The bandwidth consumed managing the infrastructure must also be accounted
for before guaranteeing a bandwidth to the subscriber. OAM is just another
factor in the calculation.

> 4) Applicablity to non-EFM PHYs/MACs.  EFM will be defining new PHYs
> over which we know OAM will operate.  Can the OAM transport mechanism be
> applied to other (non-EFM) PHYs?  For example, people are using some 1G
> fiber solutions for access now.   Can the OAM transport mechanism be
> applied to the current 'first mile' solutions? Should it apply to
> current 'first mile' solutions or to other applications of Etherent?

   Gigabit ethernet and a single mode variant of 100 Megabit have both
attracted significant interest for access networks. I'm even aware of
a carrier which uses 10/100 BASE-T from RTs in the field out to the
subscriber premises, though I doubt this practice will be widespread.
   Defining OAM to use frames means it can be used with any PHY. You
could run OAM in Frames over everything from 1BASE5 to 10 Gig. It allows
use of existing PHYs, and it imposes no new requirements on future
PHYs. Ethernet is a packet network, defining OAM to use packets makes is
usable on any PHY defined for Ethernet.

> 5) Security.  We've had some detailed discussions at the meetings on
> security and threats in the access market.  How are threats such as
> denial of service or theft of service addressed by the OAM transport?
> Should these issues be addressed?

   I don't believe theft of service is an issue for OAM. The functionality
being discussed in the OAM track is for monitoring and reporting, and
not involved in whether to allow a subscriber to access the network.
Carriers would rely on measures such as provisioning of the line (for
P2P) or an authenticated login to control subscriber access.

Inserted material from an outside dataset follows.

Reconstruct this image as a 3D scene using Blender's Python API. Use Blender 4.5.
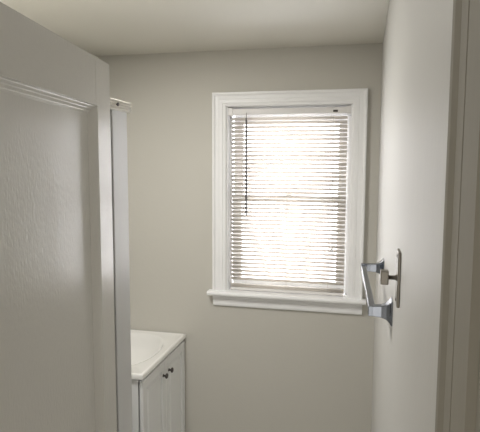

   Denial of Service is an issue in any packet switched network, if a
particular end node can generate more traffic than the destination can
   For OAM in Frames the main issue wrt Denial of Service is in the
implementation: do not allow a DoS attack from one subscriber (or port)
to hold up processing of OAM for other subscribers (or ports). This is
an issue above the MAC, and is a question of fairness and resource limiting
between MACs.

   Finally, there are a few environments which are extremely concerned about
security, even to the point of preventing information leakage. I do not
believe 802.3ah should define new authentication mechanisms, but that we
should provide the hooks to allow existing authentication mechanisms to
affect OAM operation. Details are in the presentation Matt linked to above.

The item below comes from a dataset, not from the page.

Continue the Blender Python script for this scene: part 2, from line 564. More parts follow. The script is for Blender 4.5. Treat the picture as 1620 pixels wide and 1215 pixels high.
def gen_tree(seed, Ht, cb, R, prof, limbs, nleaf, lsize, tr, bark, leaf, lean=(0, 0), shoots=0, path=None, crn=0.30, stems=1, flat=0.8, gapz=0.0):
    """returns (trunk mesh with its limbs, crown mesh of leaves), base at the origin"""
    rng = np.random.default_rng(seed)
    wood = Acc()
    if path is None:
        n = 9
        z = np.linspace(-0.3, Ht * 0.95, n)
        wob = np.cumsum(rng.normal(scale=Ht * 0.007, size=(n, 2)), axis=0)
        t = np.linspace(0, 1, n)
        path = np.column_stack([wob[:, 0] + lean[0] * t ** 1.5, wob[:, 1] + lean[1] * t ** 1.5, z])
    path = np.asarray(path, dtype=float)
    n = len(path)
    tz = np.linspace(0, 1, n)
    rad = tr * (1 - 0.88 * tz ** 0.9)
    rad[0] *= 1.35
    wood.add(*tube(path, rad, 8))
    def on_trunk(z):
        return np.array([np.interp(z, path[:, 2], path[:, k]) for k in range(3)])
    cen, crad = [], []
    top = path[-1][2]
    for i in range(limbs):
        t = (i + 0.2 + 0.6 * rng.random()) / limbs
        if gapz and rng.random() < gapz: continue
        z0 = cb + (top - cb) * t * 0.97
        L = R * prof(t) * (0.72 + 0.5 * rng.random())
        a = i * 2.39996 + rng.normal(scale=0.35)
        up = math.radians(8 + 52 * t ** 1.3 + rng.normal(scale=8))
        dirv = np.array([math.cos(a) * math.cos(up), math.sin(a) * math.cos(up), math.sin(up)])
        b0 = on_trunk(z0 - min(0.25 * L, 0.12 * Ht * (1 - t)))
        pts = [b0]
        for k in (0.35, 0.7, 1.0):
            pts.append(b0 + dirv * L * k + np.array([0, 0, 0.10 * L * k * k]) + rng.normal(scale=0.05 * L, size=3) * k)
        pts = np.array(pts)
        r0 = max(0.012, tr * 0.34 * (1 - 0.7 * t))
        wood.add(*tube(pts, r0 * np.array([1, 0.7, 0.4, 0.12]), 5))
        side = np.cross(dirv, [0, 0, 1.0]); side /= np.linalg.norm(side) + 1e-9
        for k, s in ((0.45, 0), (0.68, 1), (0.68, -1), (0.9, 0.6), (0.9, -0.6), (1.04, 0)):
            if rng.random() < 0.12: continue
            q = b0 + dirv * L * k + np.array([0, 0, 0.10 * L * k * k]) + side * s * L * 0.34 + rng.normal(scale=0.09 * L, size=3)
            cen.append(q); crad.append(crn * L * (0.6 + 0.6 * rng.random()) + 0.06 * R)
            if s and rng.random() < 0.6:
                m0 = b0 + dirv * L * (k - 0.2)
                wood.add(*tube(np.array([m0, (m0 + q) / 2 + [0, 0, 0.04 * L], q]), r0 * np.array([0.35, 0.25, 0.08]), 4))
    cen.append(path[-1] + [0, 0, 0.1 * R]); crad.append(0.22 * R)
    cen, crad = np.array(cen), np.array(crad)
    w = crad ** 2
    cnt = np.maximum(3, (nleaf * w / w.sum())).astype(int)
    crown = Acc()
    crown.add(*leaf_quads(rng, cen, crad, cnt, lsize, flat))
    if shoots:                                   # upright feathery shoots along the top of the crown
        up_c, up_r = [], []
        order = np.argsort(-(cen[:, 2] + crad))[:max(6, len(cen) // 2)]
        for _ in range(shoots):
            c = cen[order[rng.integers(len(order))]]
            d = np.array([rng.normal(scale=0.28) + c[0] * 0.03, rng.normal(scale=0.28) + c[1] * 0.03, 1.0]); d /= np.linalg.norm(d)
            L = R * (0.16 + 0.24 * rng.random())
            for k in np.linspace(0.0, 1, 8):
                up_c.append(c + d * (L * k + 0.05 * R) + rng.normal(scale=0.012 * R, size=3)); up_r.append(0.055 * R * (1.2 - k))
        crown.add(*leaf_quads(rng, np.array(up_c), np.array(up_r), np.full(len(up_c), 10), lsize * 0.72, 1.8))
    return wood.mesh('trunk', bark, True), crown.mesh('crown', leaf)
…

> 6) Responsiveness.  What is the comparative responsiveness of the
> transport mechanism?  What kind of responsiveness is necessary for the
> problem?

   Actually, I don't think the response requirements for OAM are extremely
tight. The tightest requirement is probably for a "dying gasp" after
a catastrophic failure of some sort. Even then, a reasonable ONU design
can continue to operate for milliseconds without resorting to expensive
measures with batteries and charging systems.
   Nonetheless, the MAC Control layer can insert a frame at any time,
so an OAM frame would have to wait for at most one maximum sized frame.

   We need to avoid defining OAM functions with extraordinarily tight
requirements for response time. The response time is greatly affected by
the slot time in an ePON, and on the Copper PHYs if interleaving is
adopted it will also have an affect on the responsiveness. We don't want
to add unreasonable requirements on the ePON or Copper tracks.

> 7) Data rate. Is the data rate for OAM transport fixed, variable,
> configurable, or what?  What data rate is necessary to support OAM
> function?

   There must be an upper bound on the bandwidth and resources consumed
by OAM. That way performance guarantees can be made and SLAs written
to account for the bandwidth used for OAM.

> 8) Market acceptance.  What do you view the market requirements for an
> OAM transport mechanism are, and why does this transport suffice?

   OAM is only useful if it gets implemented by systems vendors and
utilized by network operators.
   Getting system vendors to implement OAM functionality in their products
means making it straightforward to implement in ethernet designs. There
is a large amount of existing practice which will be levereged. OAM in
Frames is intended for a straightforward firmware implementation.
   Getting carriers to utilize the facility means providing useful
capabilities in a form they can integrate into their networks. We need
to ensure that the information carried by OAM is useful for operation
of a carrier network, and can be described using the terminology familiar
to carrier environments.

> 9) Standards acceptance and ethernetishness.  Some claims have been made
> that some techniques are more 'Ethernetish' than others - which to me
> means that the transport fits within the meaning of Ethernet better - so
> what are the main attributes of Ethernet and does this proposal fit
> better within them than others?

   Ethernet is a packet switched network. Frames are switched to their
destination based on an address within the packet header. Demux of multiple
data sources is done based on an ethertype/SAP. No connection setup is
   Frames are the basic service provided by an ethernet network. Frames
are used for all functions on an ethernet, from resolving addresses to
data transfer to managing the infrastructure.
   Placing OAM in frames means it will fit easily into the evolutionary
path of ethernet. It will work with existing Ethernet standards, and it
will fit easily into future Ethernet developments.

> 10) PON.  The P2P OAM is relatively straightforward.  Are there any PON
> implementation specifics that need to be addressed?  How does the OAM
> data rate change on a p2mp link, for example.  Are there new/other
> security threats?  Is there, and should there be, any relationship to
> the PON control protocol(s) (currently MPCP)?

   I believe that those configuration parameters necessary to begin 
of a particular type of PHY should be handled by that PHY. For example,
assignment of time slots on a PON must be done before the link can operate,
and are best done by a separate protocol designed specifically for the PON
environment. Similarly for Copper, if any negotiation needs to be done for
constellation sizes, symbol rates, interleave factor, etc it is best done
as part of an negotiation process between the PHYs.